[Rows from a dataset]
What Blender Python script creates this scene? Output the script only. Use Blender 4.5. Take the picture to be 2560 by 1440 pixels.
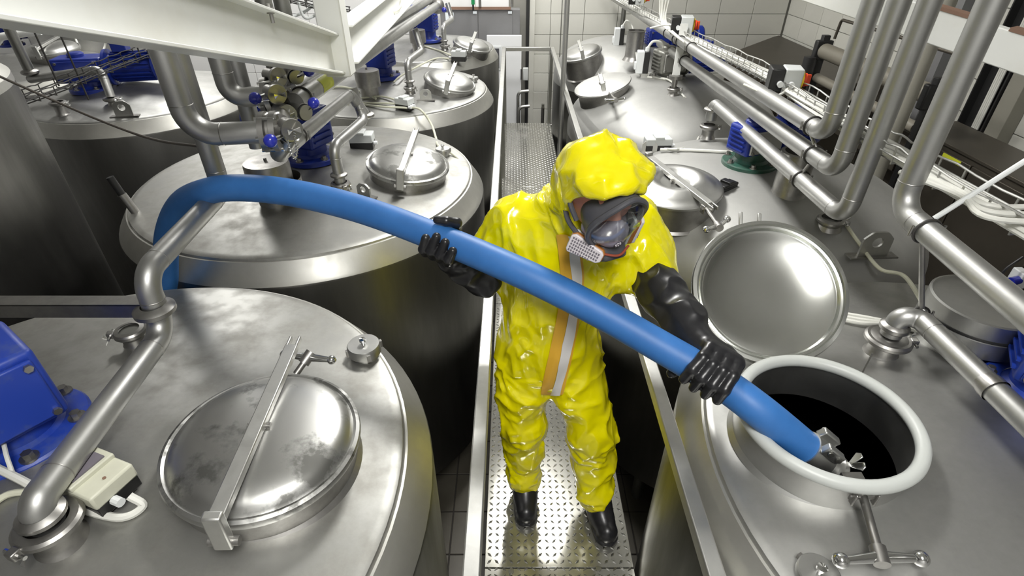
import bpy, bmesh, math, random
import numpy as np
from mathutils import Vector, Matrix, noise
from mathutils.bvhtree import BVHTree
random.seed(7)
for o in list(bpy.data.objects): bpy.data.objects.remove(o)
S = bpy.context.scene
C = S.collection
PI = math.pi

# ------------------------------------------------------------------ camera
FPX, PITCH, CAMZ = 1340.0, math.radians(34.6), 2.15
cam_d = bpy.data.cameras.new('camera'); cam = bpy.data.objects.new('camera', cam_d); C.objects.link(cam)
cam.location = (0, 0, CAMZ); cam.rotation_euler = (PI/2 - PITCH, 0, 0)
cam_d.sensor_width = 36.0; cam_d.lens = FPX/2560*36.0; cam_d.clip_start = 0.02; cam_d.clip_end = 60
S.camera = cam

# ------------------------------------------------------------------ world, lamps, exposure
w = bpy.data.worlds.new('world'); S.world = w; w.use_nodes = True
w.node_tree.nodes['Background'].inputs[0].default_value = (0.9, 0.95, 1.0, 1)
w.node_tree.nodes['Background'].inputs[1].default_value = 0.03
S.view_settings.view_transform = 'Standard'; S.view_settings.look = 'None'
S.view_settings.gamma = 1.0; S.view_settings.exposure = 0.0
S.view_settings.use_curve_mapping = False
# ceiling lamps of the hall, the second one added as front fill: (x, y, length along y, watts)
LAMPS = [(0.15, 3.40, 0.7, 92), (0.25, -0.55, 1.2, 82), (0.2, 6.6, 1.4, 70), (-3.6, 6.3, 1.5, 85), (-1.0, 6.9, 1.2, 32)]
LAMPZ = 3.40
for i, (lx, ly, ll, lw) in enumerate(LAMPS):
    ld = bpy.data.lights.new('lamp_light', 'AREA'); ld.shape = 'RECTANGLE'; ld.size = 0.55; ld.size_y = ll
    ld.energy = lw; ld.color = (1.0, 0.985, 0.955)
    lo = bpy.data.objects.new('lamp_light', ld); C.objects.link(lo); lo.location = (lx, ly, LAMPZ-0.075)
    if lw > 30:      # added uplights brighten the ceiling that the steel reflects
        lu = bpy.data.lights.new('fill_uplight', 'AREA'); lu.shape = 'RECTANGLE'; lu.size = 0.5; lu.size_y = ll; lu.energy = lw*0.30; lu.color = ld.color
        lo = bpy.data.objects.new('fill_uplight', lu); C.objects.link(lo); lo.location = (lx, ly, LAMPZ+0.055); lo.rotation_euler = (PI, 0, 0)

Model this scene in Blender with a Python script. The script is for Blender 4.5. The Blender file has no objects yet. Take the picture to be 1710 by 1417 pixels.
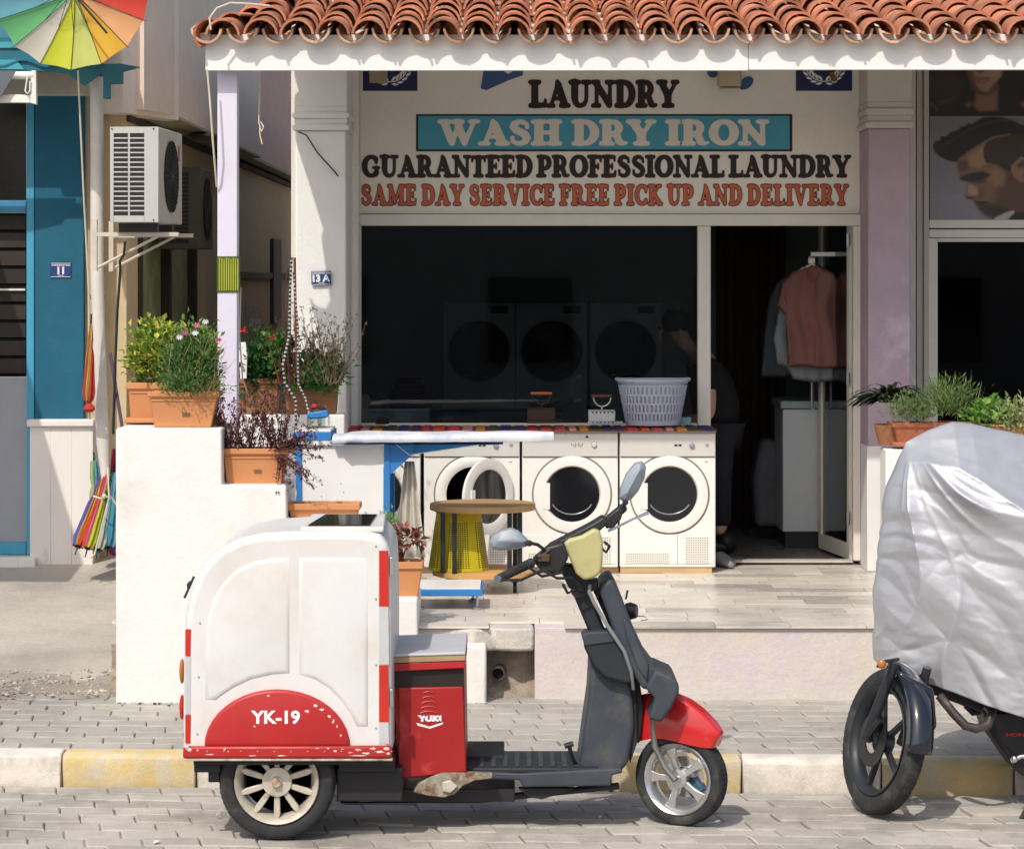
import bpy, bmesh, math, random
import numpy as np
from mathutils import Vector, Matrix, noise as mnoise
random.seed(7)
R = math.radians
PI = math.pi
F = 4596.0
HC = 2.38
scene = bpy.context.scene
col = scene.collection
# ---------------------------------------------------------------- camera, sky, sun, exposure
cam = bpy.data.cameras.new('camera')
camo = bpy.data.objects.new('camera', cam)
col.objects.link(camo)
camo.location = (0, 0, HC)
camo.rotation_euler = (R(90), 0, 0)
cam.sensor_width = 36
cam.lens = 36 * F / 1710
cam.shift_y = -(708.5 - 465) / 1710
cam.clip_end = 500
scene.camera = camo
world = bpy.data.worlds.new('World')
scene.world = world
world.use_nodes = True
wn = world.node_tree.nodes
bgn = wn['Background']
sky = wn.new('ShaderNodeTexSky')
sky.sky_type = 'NISHITA'
sky.sun_disc = False
sky.sun_elevation = R(48.4)
sky.sun_rotation = R(202.8)
sky.dust_density = 3.0
sky.ozone_density = 0.4
world.node_tree.links.new(sky.outputs[0], bgn.inputs[0])
bgn.inputs[1].default_value = 0.145
sun = bpy.data.lights.new('sun', 'SUN')
sun.energy = 2.6
sun.angle = R(0.5)
sun.color = (1.0, 0.955, 0.885)
suno = bpy.data.objects.new('sun', sun)
col.objects.link(suno)
suno.rotation_euler = Vector((0.42, 1.0, -1.22)).to_track_quat('-Z', 'Y').to_euler()
scene.view_settings.view_transform = 'Standard'
scene.view_settings.look = 'None'
scene.view_settings.gamma = 1
scene.view_settings.exposure = 0.16
scene.view_settings.use_white_balance = True
scene.view_settings.white_balance_temperature = 6600
scene.cycles.max_bounces = 7
scene.cycles.transparent_max_bounces = 12
scene.cycles.caustics_reflective = False
scene.cycles.caustics_refractive = False

# ---------------------------------------------------------------- helpers
def PX(px, D): return (px - 855) * D / F
def PZ(py, D): return HC - (py - 465) * D / F
def P(px, py, D): return Vector((PX(px, D), D, PZ(py, D)))
ORG = {}
def thing(name, label, cat, loc=(0, 0, 0), group=None, rot=None, local=False, kind=None):
    o = bpy.data.objects.new(name, None)
    col.objects.link(o)
    o.empty_display_size = 0.1
    o.location = loc
    if rot: o.rotation_euler = rot
    ORG[o.name] = Vector((0, 0, 0)) if (local or rot) else Vector(loc)
    tag(o, label, cat, group, kind)
    return o
def tag(o, label=None, cat=None, group=None, kind=None):
    if label: o['label'] = label
    if cat: o['category'] = cat
    if group: o['group'] = group
    if kind: o['kind'] = kind
    return o
class MB:
    def __init__(s): s.v = []; s.f = []; s.m = []
    def add(s, vs, fs, mi=0):
        n = len(s.v)
        s.v.extend([tuple(v) for v in vs])
        s.f.extend([tuple(i + n for i in f) for f in fs])
        s.m.extend([mi] * len(fs))
        return s
    def box(s, x0, x1, y0, y1, z0, z1, mi=0):
        vs = [(x, y, z) for z in (z0, z1) for y in (y0, y1) for x in (x0, x1)]
        return s.add(vs, [(0, 2, 3, 1), (4, 5, 7, 6), (0, 1, 5, 4), (2, 6, 7, 3), (0, 4, 6, 2), (1, 3, 7, 5)], mi)
    def obox(s, c, size, rot=(0, 0, 0), mi=0):
        from mathutils import Euler
        q = Euler(rot).to_matrix()
        hx, hy, hz = size[0] / 2, size[1] / 2, size[2] / 2
        vs = [Vector(c) + q @ Vector((x, y, z)) for z in (-hz, hz) for y in (-hy, hy) for x in (-hx, hx)]
        return s.add(vs, [(0, 2, 3, 1), (4, 5, 7, 6), (0, 1, 5, 4), (2, 6, 7, 3), (0, 4, 6, 2), (1, 3, 7, 5)], mi)
    def prism(s, pts, y0, y1, mi=0):           # polygon in (x,z) run along y
        n = len(pts)
        vs = [(p[0], y0, p[1]) for p in pts] + [(p[0], y1, p[1]) for p in pts]
        fs = [tuple(range(n)), tuple(range(2 * n - 1, n - 1, -1))] + [(i, (i + 1) % n + 0, (i + 1) % n + n, i + n) for i in range(n)]
        return s.add(vs, fs, mi)
    def ppx(s, pts, D0, D1, mi=0):             # polygon given by where it stands at depth D0
        return s.prism([(PX(a, D0), PZ(b, D0)) for a, b in pts], D0, D1, mi)
    def prismz(s, pts, z0, z1, mi=0):
        n = len(pts)
        vs = [(p[0], p[1], z0) for p in pts] + [(p[0], p[1], z1) for p in pts]
        fs = [tuple(range(n)), tuple(range(2 * n - 1, n - 1, -1))] + [(i, (i + 1) % n, (i + 1) % n + n, i + n) for i in range(n)]
        return s.add(vs, fs, mi)
    def xform(s, mat):
        s.v = [tuple(mat @ Vector(v)) for v in s.v]
        return s
    def tube(s, pts, r, n=8, mi=0, caps=True):
        pts = [Vector(p) for p in pts]
        rs = r if isinstance(r, (list, tuple)) else [r] * len(pts)
        vs = []; fs = []
        up = None
        for i, p in enumerate(pts):
            d = (pts[min(i + 1, len(pts) - 1)] - pts[max(i - 1, 0)])
            if d.length < 1e-9: d = Vector((0, 0, 1))
            d.normalize()
            if up is None:
                up = Vector((0, 0, 1)) if abs(d.z) < .9 else Vector((1, 0, 0))
            a = d.cross(up)
            if a.length < 1e-6: a = d.cross(Vector((0, 1, 0)))
            a.normalize()
            b = a.cross(d).normalized()
            up = b
            for k in range(n):
                t = 2 * PI * k / n
                vs.append(p + (a * math.cos(t) + b * math.sin(t)) * rs[i])
        for i in range(len(pts) - 1):
            for k in range(n):
                fs.append((i * n + k, i * n + (k + 1) % n, (i + 1) * n + (k + 1) % n, (i + 1) * n + k))
        if caps:
            fs.append(tuple(range(n))[::-1]); fs.append(tuple(range((len(pts) - 1) * n, len(pts) * n)))
        return s.add(vs, fs, mi)
    def lathe(s, prof, o, axis=(0, 0, 1), n=24, mi=0, closed=False, e=(1, 1)):
        o = Vector(o); ax = Vector(axis).normalized()
        a = ax.cross(Vector((0, 0, 1)) if abs(ax.z) < .9 else Vector((0, 1, 0))).normalized(); b = ax.cross(a)
        vs = []; fs = []
        for r, t in prof:
            for k in range(n):
                th = 2 * PI * k / n
                vs.append(o + ax * t + a * (r * math.cos(th) * e[0]) + b * (r * math.sin(th) * e[1]))
        m = len(prof)
        for i in range(m if closed else m - 1):
            j = (i + 1) % m
            for k in range(n):
                fs.append((i * n + k, i * n + (k + 1) % n, j * n + (k + 1) % n, j * n + k))
        if not closed:
            if prof[0][0] > 1e-5: fs.append(tuple(range(n)))
            if prof[-1][0] > 1e-5: fs.append(tuple(range((m - 1) * n, m * n)))
        return s.add(vs, fs, mi)
    def ball(s, c, r, n=12, mi=0):
        r = r if isinstance(r, (tuple, list)) else (r, r, r)
        vs = []; fs = []
        m = n // 2
        for i in range(m + 1):
            ph = PI * i / m
            for k in range(n):
                th = 2 * PI * k / n
                vs.append((c[0] + r[0] * math.sin(ph) * math.cos(th), c[1] + r[1] * math.sin(ph) * math.sin(th), c[2] + r[2] * math.cos(ph)))
        for i in range(m):
            for k in range(n):
                fs.append((i * n + k, i * n + (k + 1) % n, (i + 1) * n + (k + 1) % n, (i + 1) * n + k))
        return s.add(vs, fs, mi)
    def mesh(s, name, mats, off=Vector((0, 0, 0)), smooth=35, weld=True, recalc=True):
        me = bpy.data.meshes.new(name)
        o = off
        me.from_pydata([(v[0] - o.x, v[1] - o.y, v[2] - o.z) for v in s.v], [], s.f)
        mats = mats if isinstance(mats, (list, tuple)) else [mats]
        for m in mats: me.materials.append(m)
        me.polygons.foreach_set('material_index', s.m)
        if weld or recalc:
            bm = bmesh.new(); bm.from_mesh(me)
            if weld: bmesh.ops.remove_doubles(bm, verts=bm.verts, dist=1e-5)
            if recalc: bmesh.ops.recalc_face_normals(bm, faces=bm.faces)
            bm.to_mesh(me); bm.free()
        if smooth:
            me.polygons.foreach_set('use_smooth', [True] * len(me.polygons))
            me.set_sharp_from_angle(angle=R(smooth))
        me.update()
        return me
    def build(s, name, mats, parent=None, bevel=0, seg=2, smooth=35, weld=True, recalc=True, subsurf=0):
        off = ORG[parent.name] if parent else Vector((0, 0, 0))
        me = s.mesh(name, mats, off, smooth, weld, recalc)
        o = bpy.data.objects.new(name, me)
        col.objects.link(o)
        if parent:
            o.parent = parent
        ORG[o.name] = off
        if bevel:
            b = o.modifiers.new('bevel', 'BEVEL'); b.width = bevel; b.segments = seg; b.limit_method = 'ANGLE'; b.angle_limit = R(32)
            b.harden_normals = False
        if subsurf:
            b = o.modifiers.new('sub', 'SUBSURF'); b.levels = subsurf; b.render_levels = subsurf
        return o
def inst(name, me, parent, loc=(0, 0, 0), rot=(0, 0, 0), scale=(1, 1, 1)):
    o = bpy.data.objects.new(name, me)
    col.objects.link(o)
    o.parent = parent
    o.location = Vector(loc) - (ORG[parent.name] if parent else Vector((0, 0, 0)))
    o.rotation_euler = rot
    o.scale = scale
    return o
def copy_tree(src, loc=None, rot=None, label=None):
    c = src.copy(); col.objects.link(c)
    ORG[c.name] = ORG[src.name]
    if loc is not None: c.location = loc
    if rot is not None: c.rotation_euler = rot
    if label: c['label'] = label
    def rec(a, b):
        for ch in list(a.children):
            k = ch.copy(); col.objects.link(k); k.parent = b; ORG[k.name] = ORG[ch.name]
            rec(ch, k)
    rec(src, c)
    return c

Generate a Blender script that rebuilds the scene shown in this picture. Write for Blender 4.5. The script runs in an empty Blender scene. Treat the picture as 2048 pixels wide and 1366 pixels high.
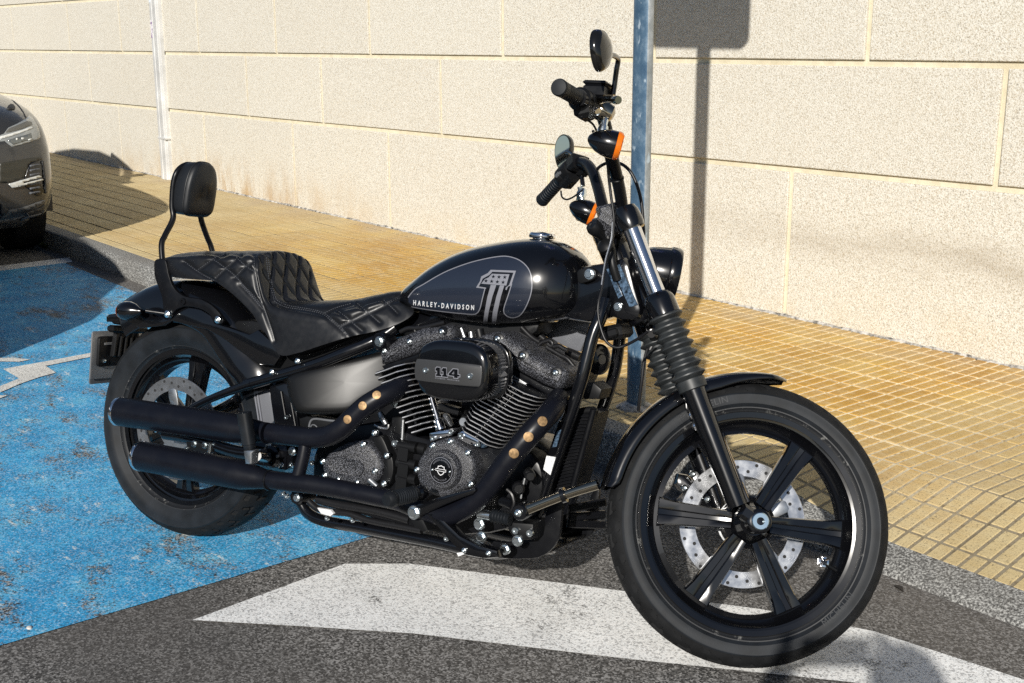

* [TASK]:
Begin at the first line of the records and please reproduce every line exactly through the one containing "S.camera = cam", leaving all pictures out.

* [ANSWER]:
What Blender Python script creates this scene? Output the script only. Use Blender 4.5. Take the picture to be 2560 by 1440 pixels.
import bpy, bmesh, math, random
import numpy as np
from mathutils import Vector, Matrix, noise
from mathutils.bvhtree import BVHTree
random.seed(7)
for o in list(bpy.data.objects): bpy.data.objects.remove(o)
S = bpy.context.scene
C = S.collection
PI = math.pi

# ------------------------------------------------------------------ camera
FPX, PITCH, CAMZ = 1340.0, math.radians(34.6), 2.15
cam_d = bpy.data.cameras.new('camera'); cam = bpy.data.objects.new('camera', cam_d); C.objects.link(cam)
cam.location = (0, 0, CAMZ); cam.rotation_euler = (PI/2 - PITCH, 0, 0)
cam_d.sensor_width = 36.0; cam_d.lens = FPX/2560*36.0; cam_d.clip_start = 0.02; cam_d.clip_end = 60
S.camera = cam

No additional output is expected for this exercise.